Just wondering if anyone knew when the last of these were used in revenue service and who were the last roads to use them. I’m modeling the 1970’s, and would like to include a few in my rolling stock.
Thanks!
Mike
Just wondering if anyone knew when the last of these were used in revenue service and who were the last roads to use them. I’m modeling the 1970’s, and would like to include a few in my rolling stock.
Thanks!
Mike
I am not sure what you are referring to. Exterior braced boxcars (also known as rib side) are still being built.
Sorry about that. The ones I mean contained outside ribs over wood.
Mike
Oh. I have no clue about that.
Single sheathed cars is what you are talking about. Most were built between world wars, so most were retired or rebuilt by the 1960’s. In a ORER, the are sometimes listed as “composite” cars (as opposed to all steel).
Dave H.
You could have a few that are not in revenue service. Old boxcars sometimes hang around for a long time. I still see steel PRR boxcars occaisionally - pretty rusty and probably forgotten.
Enjoy
Paul
A very VERY few hung on until about 1980 or so, mostly with roads like the Soo, Milwaukee, and CB&Q, which had thousands of 'em. By 1970, they were pretty rare, and mostly hanging on in menial jobs like hide or coke service. Check the Fallen Flags site for the above roads, and you’ll find a few color shots of single sheathed boxes from the late 1960s (it SEEMS like the most common by then were the CB&W 50-foot SS cars, which can be represented by the Roundhouse kit).
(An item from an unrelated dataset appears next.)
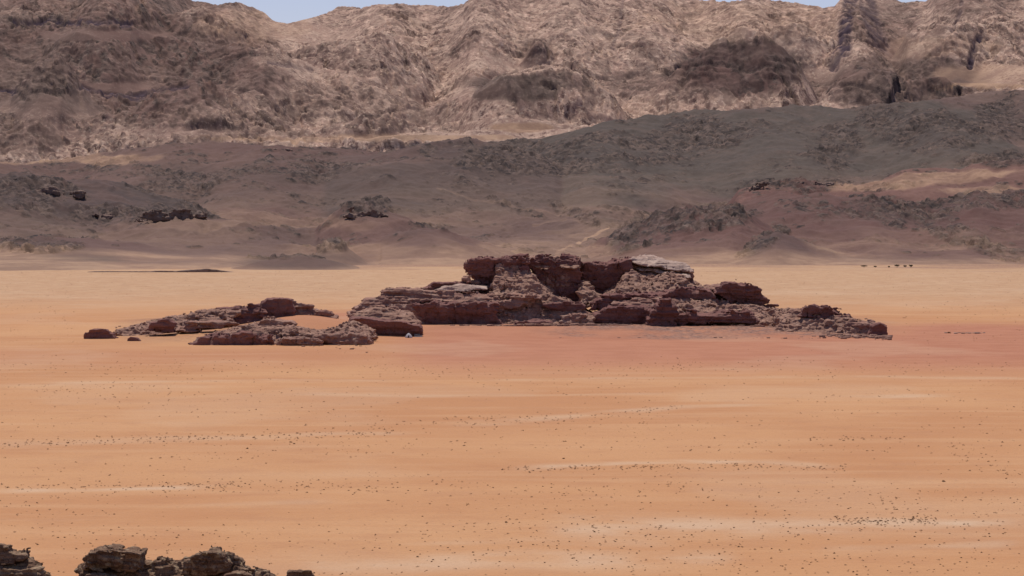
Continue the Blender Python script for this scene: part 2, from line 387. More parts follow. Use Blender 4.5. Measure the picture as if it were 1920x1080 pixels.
def zone(u, v, spec, X, Y, wsc):
    """soft ellipses (cu, cv, ru, rv, strength, angle) of ground type, edges broken by noise"""
    r = np.zeros(u.shape)
    wa = fbm(X, Y * .5, wsc, 4, 71); wb = fbm(X, Y * .5, wsc, 4, 77)
    for e in spec:
        cu, cv, ru, rv, st = e[:5]; an = radians(e[5]) if len(e) > 5 else 0
        du, dv = u - cu, v - cv
        a = (du * math.cos(an) + dv * math.sin(an)) / ru; b_ = (-du * math.sin(an) + dv * math.cos(an)) / rv
        d = np.sqrt((a + .35 * wa) ** 2 + (b_ + .35 * wb) ** 2)
        r = np.maximum(r, st * (1 - sst(0.75, 1.15, d)))
    return r

def poly_line(u, v, pts, th):
    r = np.full(u.shape, 1e9)
    for (a, b_), (c, d) in zip(pts[:-1], pts[1:]):
        dx, dy = c - a, d - b_
        t = np.clip(((u - a) * dx + (v - b_) * dy) / (dx * dx + dy * dy), 0, 1)
        r = np.minimum(r, np.hypot(u - a - t * dx, v - b_ - t * dy))
    return 1 - sst(th * .5, th, r)

TERR = []
def terrain(name, U, Yr, base_f, det_f):
    UU, YY = np.meshgrid(U, Yr); XX = (UU - 960) / F * YY
    ZZ = base_f(UU, YY, XX)
    V = VH + (CAM_H - ZZ) / YY * F
    dz, at = det_f(UU, V, XX, YY, ZZ)
    ZZ = ZZ + dz
    o = mesh_np(name, np.stack([XX, YY, ZZ], -1).reshape(-1, 3), grid_faces(*UU.shape)[:, ::-1], M_hill, smooth=(name == 'hills'), attrs=at)
    tag(o, kind='structure')
    V = VH + (CAM_H - ZZ) / YY * F
    TERR.append((U, Yr, ZZ, V))
    return o

def near_det(u, v, X, Y, Z):
    rock = zone(u, v, [(30, 365, 130, 34, .75), (100, 350, 90, 16, 1.0, 12), (260, 400, 140, 20, 1.0), (60, 460, 120, 14, .7), (340, 340, 90, 34, .8), (200, 310, 120, 20, .35),
                       (690, 392, 60, 16, 1.0), (622, 458, 32, 16, 1.0), (570, 310, 110, 28, .6), (840, 275, 60, 20, .7), (1000, 298, 130, 36, .9), (870, 300, 90, 20, .6), (1180, 280, 140, 40, .7),
                       (1330, 250, 110, 34, .85), (1080, 400, 60, 10, .7, 25), (960, 385, 70, 8, .5, 20), (1200, 438, 70, 32, .9, -22), (1330, 408, 95, 24, .85), (1425, 458, 62, 18, 1.0, -30),
                       (1560, 390, 120, 24, .4), (1700, 395, 120, 24, .9), (1790, 430, 120, 22, .9, 22), (1500, 345, 110, 9, .9), (1570, 275, 60, 45, .8, -50), (1740, 240, 130, 40, .9, 10),
                       (1850, 380, 90, 22, .8), (1880, 300, 90, 12, .7), (1890, 230, 90, 40, .8), (1880, 480, 60, 20, .7, 20), (560, 482, 120, 6, .4), (790, 430, 70, 9, .5), (1700, 340, 100, 10, .5, -10), (420, 330, 80, 18, .4)], X, Y, 160)
    rock = rock * (1 - sst(486, 496, v))
    green = zone(u, v, [(1400, 270, 620, 90, 1.0), (1000, 330, 330, 70, .8), (650, 370, 200, 50, .95), (400, 350, 160, 50, .8), (90, 480, 150, 30, .7), (1850, 470, 250, 50, .35)], X, Y, 260)
    pale = zone(u, v, [(1750, 335, 190, 12, .6, -6), (1850, 355, 110, 9, .5), (100, 296, 190, 12, .7), (1120, 300, 90, 8, .0)], X, Y, 120)
    pale = np.maximum(pale, .5 * zone(u, v, [(1000, 470, 170, 26, .8), (500, 420, 250, 12, .6), (760, 475, 300, 18, .7), (300, 440, 160, 14, .35), (480, 500, 200, 8, .8)], X, Y, 200))
    pale = np.maximum(pale, .75 * poly_line(u, v, [(1030, 482), (1062, 466), (1100, 444), (1142, 422)], 3.5))
    pale = np.maximum(pale, .2 * poly_line(u, v, [(1142, 422), (1060, 412), (1000, 420)], 3))
    pale = np.maximum(pale, .2 * poly_line(u, v, [(820, 350), (900, 374), (980, 392), (1080, 405)], 3))
    pale = np.maximum(pale, .5 * sst(488, 503, v))
    # drainage, gullies and lumps
    gul = ridged(X + 60 * n2(X, Y, 300, 3), Y * .55, 330, 4, 90)
    d = (6.0 * fbm(X, Y, 420, 5, 80) + 6.5 * ridged(X + 30 * n2(X, Y, 120, 5), Y * .6, 170, 5, 88, .55) - 6.5 - 3.0 * (1 - gul * .5)) * sst(4000, 4500, Y)
    dens = np.clip(rock * .42 + .38 * fbm(X, Y, 120, 4, 83), 0, .62) * sst(.03, .45, rock)
    dens = np.maximum(dens, .12 * sst(0, .4, fbm(X, Y, 160, 3, 84)) * sst(4150, 4500, Y))
    lump = 0
    for sc_, ht, sd_ in ((9, 4.0, 1), (15, 6.0, 2), (27, 9.0, 3)):
        w1, j1 = worley(X + .3 * sc_ * n2(X, Y, sc_ * .8, 4), Y * .8, sc_, sd_)
        lump = np.maximum(lump, ht * np.sqrt(np.clip(1 - w1 * 1.7, 0, 1)) * (j1 < dens * (1.0 if sc_ < 20 else .7)))
    f1_, _a = facets(X + 6 * n2(X, Y, 30, 8), Y * .45 + .3 * X, 22, 21, .5, .3); f2_, _b = facets(X + 3 * n2(X, Y, 12, 9), Y * .45 + .3 * X, 9, 22, .65, .5)
    rk = np.clip(dens * 1.8, 0, 1)
    d = d + lump * .6 + rk * (.45 * f1_ + .75 * f2_) + dens * 3 * ridged(X, Y, 40, 3, 86)
    lump = lump * .6 + rk * 3.2 * (_b > .6)
    gate = np.clip(sst(.4, 2.5, lump) + .25 * dens, 0, 1)
    foot = .75 * sst(462, 500, v + 26 * fbm(X, Y, 300, 4, 151))
    mnd = sst(40, 150, 150 - np.hypot(u - 560, (v - 492) * 7) + 60)
    foot = foot * (1 - .85 * mnd); ZN['c'] = np.maximum(ZN['c'], .9 * mnd)
    pale = pale * (1 - .8 * mnd); pale = np.maximum(pale, foot); pale = np.maximum(pale, ZN['t'] * .38 * np.clip(.6 + fbm(X, Y, 200, 3, 152), 0, 1))
    return d, dict(rock=gate, tan=np.zeros_like(u), green=green * (1 - .95 * ZN['r']), pale=np.clip(pale, 0, 1), dark_streak=np.zeros_like(u), var=.5 + np.clip(rk + .15, 0, 1) * ((_a * 5.7 % 1 - .5) * .5 + (_b * 3.3 % 1 - .5) * .7), red=ZN['r'] * (1 - .5 * ZN['t']), dark=np.clip(ZN['c'] * (1 - .6 * ZN['t']) + .35 * np.clip(rock, 0, 1), 0, 1))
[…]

My guess is that they were still common in the 1950s, getting rare by the 1960s, and decidedly rare by the 1970s.
I saw some in work train service in Canada (CP in the Rockies) in the 1980s. I remember seeing some in tannery (hide) service in the late 1960s and presumably they continued into the early 1970s at least (I was in college by then and could not check the tannery siding any more!). Hide service was sort of the the last refuge for boxcars before they became scrap.
An ad in a Railway Age from the mid 1960s showed a refurbished Green Bay & Western outside braced car and the ad copy indicated that with the rebuilding it would be good for many more years of service. But I have never traced the number in Equipment Registers to see if that was the case. My recollection is that in the 70s or 80s a rule change (following a wreck due to a cracked wheel) dealing with car wheels came through (the origin if memory serves of the black box with yellow dot painted on the sides of older cars back then) and that caused the pre-mature retirement of lots of cars.
Dave Nelson
The Wellsville, Addison, & Galeton RR had some in interchange service into the seventies. They were even modernized by removing the roofwalks. C&NW also had some that were rebuilt with steel sheeting in place of the wood sides. I’m not sure how long they lasted but they were around in the late 1960’s.
Thanks everyone for the info. I looked on the fallen-flags site and saw a couple of CB&Q, and also saw some of Northern Pacific from the late 1960’s, as well. I asked the original question because I recall seeing an early 1970’s photo awhile back of a Milwaukee Road train that had a couple on it, but I had thought they had all gone out of revenue service in the 1960’s. Also, I believe on the fallen flag site, I saw a couple of photos of open hoppers (40’?) with wooden sides lettered for Chessie. Any idea how long they ran?
Thanks!
Mike
A good rule of thumb to keep in mind is the FRA 40-year interchange rule
which states, briefly, that any rolling stock over 40 years old is no longer legal
to interchange between railroads. Therefore, except for a few very rare cars
in either company or captive, on-line service, 40 years old is pretty much
the age limit. I model the GN and so am always looking for old cars from
that road and few are to be seen 35 years after the BN merger except
some Gunderson 60 foot woodchip gons in the Sky Blue Scheme in
captive paper mill service here in the Northwest.